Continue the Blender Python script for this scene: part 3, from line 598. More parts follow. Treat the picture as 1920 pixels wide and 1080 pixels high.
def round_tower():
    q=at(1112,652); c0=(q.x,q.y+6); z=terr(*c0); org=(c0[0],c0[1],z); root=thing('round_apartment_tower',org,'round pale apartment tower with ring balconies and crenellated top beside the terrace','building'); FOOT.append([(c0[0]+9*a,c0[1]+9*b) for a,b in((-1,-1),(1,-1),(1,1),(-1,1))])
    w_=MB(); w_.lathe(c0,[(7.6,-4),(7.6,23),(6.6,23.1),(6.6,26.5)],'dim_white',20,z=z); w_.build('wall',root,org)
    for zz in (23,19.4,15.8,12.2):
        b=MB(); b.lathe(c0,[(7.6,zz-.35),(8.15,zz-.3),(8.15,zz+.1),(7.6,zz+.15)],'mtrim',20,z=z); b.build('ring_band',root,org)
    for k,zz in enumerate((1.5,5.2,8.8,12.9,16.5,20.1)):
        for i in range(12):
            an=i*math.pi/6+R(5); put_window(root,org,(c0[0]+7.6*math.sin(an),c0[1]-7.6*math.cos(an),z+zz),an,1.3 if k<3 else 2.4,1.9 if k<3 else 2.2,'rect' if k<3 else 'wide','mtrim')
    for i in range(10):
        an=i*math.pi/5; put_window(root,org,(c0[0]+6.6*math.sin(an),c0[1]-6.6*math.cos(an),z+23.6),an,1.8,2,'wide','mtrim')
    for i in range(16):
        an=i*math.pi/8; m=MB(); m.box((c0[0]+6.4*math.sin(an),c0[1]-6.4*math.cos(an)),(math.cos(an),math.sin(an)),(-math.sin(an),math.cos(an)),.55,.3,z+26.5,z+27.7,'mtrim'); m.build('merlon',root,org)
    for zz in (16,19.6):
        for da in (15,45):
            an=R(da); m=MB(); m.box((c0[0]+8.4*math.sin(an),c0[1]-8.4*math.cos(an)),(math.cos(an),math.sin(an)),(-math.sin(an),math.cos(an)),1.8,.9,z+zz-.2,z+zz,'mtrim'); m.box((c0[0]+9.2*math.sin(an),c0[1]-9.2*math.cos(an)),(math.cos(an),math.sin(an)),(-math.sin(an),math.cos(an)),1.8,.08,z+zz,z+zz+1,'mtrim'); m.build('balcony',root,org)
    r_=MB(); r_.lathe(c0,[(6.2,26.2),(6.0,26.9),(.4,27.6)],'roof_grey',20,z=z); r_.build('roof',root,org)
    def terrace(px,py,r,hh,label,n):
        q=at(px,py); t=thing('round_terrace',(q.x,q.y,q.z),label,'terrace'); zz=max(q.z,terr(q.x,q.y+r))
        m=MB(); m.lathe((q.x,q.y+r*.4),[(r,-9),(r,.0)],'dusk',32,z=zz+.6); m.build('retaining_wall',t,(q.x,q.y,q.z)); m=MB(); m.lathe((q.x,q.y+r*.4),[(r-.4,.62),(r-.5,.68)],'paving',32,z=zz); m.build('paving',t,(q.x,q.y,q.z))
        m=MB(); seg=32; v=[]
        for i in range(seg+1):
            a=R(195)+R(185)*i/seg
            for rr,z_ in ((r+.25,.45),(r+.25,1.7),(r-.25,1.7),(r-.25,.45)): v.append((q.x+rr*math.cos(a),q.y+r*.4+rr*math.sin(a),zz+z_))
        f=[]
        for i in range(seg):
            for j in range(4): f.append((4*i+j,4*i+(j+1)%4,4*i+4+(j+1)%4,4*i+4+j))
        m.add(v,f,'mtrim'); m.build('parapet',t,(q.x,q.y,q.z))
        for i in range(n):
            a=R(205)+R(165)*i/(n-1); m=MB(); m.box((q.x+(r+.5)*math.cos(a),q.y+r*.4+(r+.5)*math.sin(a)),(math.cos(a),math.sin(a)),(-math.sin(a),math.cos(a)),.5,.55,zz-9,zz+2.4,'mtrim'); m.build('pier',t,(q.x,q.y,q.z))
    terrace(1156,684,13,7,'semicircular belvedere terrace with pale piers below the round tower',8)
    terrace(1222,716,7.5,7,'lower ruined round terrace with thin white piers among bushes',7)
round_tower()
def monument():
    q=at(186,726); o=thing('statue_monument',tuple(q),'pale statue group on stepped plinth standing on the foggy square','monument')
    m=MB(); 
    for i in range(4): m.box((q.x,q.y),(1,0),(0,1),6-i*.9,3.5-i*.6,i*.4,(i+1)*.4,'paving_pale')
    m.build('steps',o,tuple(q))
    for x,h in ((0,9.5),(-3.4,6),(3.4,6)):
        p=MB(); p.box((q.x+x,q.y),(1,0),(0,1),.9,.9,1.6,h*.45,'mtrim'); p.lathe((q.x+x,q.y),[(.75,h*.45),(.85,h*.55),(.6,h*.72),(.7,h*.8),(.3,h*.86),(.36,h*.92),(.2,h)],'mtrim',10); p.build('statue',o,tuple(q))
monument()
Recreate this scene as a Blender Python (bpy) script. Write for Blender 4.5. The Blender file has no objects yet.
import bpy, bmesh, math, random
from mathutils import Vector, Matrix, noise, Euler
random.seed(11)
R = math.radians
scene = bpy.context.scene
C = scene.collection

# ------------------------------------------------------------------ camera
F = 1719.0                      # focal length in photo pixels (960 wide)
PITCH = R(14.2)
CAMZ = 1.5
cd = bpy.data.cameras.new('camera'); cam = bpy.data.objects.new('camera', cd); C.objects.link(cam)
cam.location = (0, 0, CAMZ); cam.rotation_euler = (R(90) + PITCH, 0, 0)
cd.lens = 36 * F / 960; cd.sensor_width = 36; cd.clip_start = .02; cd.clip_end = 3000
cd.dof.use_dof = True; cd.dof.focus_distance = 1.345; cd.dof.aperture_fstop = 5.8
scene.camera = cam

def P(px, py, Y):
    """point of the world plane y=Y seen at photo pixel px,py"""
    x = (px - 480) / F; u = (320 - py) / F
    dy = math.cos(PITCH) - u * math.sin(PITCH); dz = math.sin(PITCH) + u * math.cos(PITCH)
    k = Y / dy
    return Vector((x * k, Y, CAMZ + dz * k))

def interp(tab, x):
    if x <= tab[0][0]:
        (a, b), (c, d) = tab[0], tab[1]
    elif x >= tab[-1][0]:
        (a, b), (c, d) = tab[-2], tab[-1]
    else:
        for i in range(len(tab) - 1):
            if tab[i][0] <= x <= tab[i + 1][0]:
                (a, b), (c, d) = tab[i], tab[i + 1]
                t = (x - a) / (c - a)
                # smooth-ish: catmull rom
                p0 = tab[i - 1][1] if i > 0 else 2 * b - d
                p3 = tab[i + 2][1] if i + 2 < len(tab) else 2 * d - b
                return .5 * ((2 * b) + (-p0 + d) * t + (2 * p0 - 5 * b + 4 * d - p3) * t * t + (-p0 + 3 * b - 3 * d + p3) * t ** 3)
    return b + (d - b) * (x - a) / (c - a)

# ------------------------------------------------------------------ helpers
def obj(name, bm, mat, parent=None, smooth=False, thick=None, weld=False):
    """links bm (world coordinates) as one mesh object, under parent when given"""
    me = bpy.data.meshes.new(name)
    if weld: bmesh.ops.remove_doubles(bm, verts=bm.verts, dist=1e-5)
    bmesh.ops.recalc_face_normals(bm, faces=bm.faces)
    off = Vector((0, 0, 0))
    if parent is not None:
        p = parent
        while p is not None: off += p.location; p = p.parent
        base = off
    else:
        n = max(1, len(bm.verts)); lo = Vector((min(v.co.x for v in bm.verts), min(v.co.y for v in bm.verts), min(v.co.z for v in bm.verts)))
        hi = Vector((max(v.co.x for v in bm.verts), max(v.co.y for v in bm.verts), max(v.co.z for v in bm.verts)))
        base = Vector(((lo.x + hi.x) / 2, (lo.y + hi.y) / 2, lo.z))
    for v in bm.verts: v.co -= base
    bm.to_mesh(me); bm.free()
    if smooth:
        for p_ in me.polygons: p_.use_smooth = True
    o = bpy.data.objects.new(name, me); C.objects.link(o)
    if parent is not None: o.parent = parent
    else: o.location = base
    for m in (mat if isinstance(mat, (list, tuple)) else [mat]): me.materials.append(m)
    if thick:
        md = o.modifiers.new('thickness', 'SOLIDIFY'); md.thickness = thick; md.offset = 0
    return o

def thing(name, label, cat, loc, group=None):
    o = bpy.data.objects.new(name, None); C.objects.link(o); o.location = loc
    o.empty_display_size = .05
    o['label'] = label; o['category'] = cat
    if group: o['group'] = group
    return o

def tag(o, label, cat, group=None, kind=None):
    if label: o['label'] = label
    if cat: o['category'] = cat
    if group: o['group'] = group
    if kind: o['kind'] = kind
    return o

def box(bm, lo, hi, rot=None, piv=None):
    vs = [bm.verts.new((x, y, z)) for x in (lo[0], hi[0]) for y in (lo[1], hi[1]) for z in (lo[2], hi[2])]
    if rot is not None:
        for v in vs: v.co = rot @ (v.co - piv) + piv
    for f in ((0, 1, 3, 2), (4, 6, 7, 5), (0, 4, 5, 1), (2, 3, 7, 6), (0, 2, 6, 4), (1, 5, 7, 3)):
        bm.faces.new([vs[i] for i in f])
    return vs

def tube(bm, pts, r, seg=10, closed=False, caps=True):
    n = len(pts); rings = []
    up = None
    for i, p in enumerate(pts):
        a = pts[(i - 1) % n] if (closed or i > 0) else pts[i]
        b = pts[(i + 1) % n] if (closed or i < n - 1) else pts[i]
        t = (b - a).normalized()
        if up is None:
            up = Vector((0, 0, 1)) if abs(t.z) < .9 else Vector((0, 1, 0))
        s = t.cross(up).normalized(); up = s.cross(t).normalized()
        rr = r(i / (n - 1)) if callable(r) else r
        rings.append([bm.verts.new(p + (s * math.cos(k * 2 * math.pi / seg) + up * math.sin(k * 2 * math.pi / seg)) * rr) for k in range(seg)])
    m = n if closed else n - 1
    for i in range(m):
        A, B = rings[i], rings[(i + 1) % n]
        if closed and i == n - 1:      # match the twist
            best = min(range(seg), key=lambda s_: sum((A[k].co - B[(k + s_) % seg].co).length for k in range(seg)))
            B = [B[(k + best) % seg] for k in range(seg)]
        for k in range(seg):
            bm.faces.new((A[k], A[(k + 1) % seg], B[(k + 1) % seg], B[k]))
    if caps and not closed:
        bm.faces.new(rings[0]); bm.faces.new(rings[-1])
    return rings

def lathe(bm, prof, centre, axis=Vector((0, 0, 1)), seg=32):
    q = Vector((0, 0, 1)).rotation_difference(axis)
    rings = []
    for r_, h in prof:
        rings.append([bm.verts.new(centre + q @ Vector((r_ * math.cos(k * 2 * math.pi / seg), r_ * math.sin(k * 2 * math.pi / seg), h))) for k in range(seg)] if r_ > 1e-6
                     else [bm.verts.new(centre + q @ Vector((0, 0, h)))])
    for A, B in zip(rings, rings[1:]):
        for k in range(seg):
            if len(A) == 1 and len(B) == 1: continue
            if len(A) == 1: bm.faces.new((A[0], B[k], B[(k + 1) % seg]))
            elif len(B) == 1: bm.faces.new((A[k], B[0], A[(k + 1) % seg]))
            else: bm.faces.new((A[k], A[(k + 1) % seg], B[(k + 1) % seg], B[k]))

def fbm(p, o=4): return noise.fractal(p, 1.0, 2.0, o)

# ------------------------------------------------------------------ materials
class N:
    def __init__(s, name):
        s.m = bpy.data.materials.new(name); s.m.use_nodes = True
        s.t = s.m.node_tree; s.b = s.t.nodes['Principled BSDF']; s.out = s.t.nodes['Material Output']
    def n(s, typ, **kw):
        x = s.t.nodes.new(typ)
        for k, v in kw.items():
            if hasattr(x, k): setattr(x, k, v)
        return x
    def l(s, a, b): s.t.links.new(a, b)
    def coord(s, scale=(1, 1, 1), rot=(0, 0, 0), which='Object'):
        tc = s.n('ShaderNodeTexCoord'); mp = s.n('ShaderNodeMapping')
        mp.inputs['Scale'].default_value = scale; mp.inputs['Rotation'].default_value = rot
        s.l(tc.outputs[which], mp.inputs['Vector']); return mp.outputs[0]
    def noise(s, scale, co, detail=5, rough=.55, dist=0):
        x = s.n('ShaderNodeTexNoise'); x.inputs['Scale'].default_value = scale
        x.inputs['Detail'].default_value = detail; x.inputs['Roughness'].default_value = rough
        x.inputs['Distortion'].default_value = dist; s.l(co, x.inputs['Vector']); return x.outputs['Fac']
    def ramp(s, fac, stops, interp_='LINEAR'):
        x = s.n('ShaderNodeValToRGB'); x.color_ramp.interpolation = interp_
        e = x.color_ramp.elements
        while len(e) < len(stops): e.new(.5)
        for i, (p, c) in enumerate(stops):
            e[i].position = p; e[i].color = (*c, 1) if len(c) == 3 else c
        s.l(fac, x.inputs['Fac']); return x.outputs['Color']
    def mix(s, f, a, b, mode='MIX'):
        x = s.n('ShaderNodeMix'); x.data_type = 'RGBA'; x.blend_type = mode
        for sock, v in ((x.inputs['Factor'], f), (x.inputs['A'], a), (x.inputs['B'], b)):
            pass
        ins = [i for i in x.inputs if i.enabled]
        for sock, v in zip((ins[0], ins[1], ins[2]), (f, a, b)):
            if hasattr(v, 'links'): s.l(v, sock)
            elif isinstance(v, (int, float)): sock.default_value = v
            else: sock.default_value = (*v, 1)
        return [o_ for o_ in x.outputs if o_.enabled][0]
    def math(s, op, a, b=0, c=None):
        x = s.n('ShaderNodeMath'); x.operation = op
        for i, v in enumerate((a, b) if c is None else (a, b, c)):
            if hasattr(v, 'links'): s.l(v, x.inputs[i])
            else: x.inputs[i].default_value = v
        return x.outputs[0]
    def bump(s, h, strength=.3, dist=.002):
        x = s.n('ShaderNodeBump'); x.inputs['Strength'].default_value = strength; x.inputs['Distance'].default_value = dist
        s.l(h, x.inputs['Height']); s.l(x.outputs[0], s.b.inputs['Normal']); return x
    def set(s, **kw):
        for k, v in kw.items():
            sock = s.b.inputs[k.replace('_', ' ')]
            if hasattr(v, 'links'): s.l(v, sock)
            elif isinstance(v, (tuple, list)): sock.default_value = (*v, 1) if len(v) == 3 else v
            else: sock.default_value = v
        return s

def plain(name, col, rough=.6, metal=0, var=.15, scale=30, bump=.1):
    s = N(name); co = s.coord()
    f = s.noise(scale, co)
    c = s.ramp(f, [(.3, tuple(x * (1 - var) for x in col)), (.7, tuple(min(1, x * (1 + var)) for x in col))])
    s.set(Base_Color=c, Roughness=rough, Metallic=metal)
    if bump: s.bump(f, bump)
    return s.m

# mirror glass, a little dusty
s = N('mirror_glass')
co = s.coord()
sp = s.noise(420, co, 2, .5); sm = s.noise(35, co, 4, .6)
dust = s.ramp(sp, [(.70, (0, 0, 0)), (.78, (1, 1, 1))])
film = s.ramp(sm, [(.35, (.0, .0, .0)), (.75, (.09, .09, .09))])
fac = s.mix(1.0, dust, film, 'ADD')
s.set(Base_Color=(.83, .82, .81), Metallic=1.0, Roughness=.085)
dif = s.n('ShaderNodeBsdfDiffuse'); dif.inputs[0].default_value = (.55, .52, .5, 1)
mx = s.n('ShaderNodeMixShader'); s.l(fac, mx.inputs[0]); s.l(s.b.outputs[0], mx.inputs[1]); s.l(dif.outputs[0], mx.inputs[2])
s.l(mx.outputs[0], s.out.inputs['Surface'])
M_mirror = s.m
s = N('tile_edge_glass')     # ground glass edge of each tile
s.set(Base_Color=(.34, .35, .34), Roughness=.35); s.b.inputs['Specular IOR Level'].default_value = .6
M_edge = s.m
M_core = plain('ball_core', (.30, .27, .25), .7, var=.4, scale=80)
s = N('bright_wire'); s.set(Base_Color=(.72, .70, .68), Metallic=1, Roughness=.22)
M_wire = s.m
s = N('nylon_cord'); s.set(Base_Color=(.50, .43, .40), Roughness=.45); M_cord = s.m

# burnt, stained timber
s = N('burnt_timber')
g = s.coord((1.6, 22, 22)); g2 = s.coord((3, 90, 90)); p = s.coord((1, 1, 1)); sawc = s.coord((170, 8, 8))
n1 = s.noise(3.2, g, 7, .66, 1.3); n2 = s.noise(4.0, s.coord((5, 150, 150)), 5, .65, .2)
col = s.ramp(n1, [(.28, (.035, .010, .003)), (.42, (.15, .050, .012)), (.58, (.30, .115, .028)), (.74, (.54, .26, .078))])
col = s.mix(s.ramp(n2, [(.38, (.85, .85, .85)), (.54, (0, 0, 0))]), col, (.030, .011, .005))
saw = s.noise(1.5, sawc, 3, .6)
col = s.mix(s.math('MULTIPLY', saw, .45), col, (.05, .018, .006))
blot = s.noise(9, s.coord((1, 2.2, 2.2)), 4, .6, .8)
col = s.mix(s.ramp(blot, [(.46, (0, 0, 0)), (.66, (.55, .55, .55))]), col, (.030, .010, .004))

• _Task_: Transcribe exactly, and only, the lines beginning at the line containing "Recreate this scene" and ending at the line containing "C = scene.collection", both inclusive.

• _Task result_:
Recreate this scene as a Blender Python (bpy) script. Write for Blender 4.5. The Blender file has no objects yet.
import bpy, bmesh, math, random
from mathutils import Vector, Matrix, noise, Euler
random.seed(11)
R = math.radians
scene = bpy.context.scene
C = scene.collection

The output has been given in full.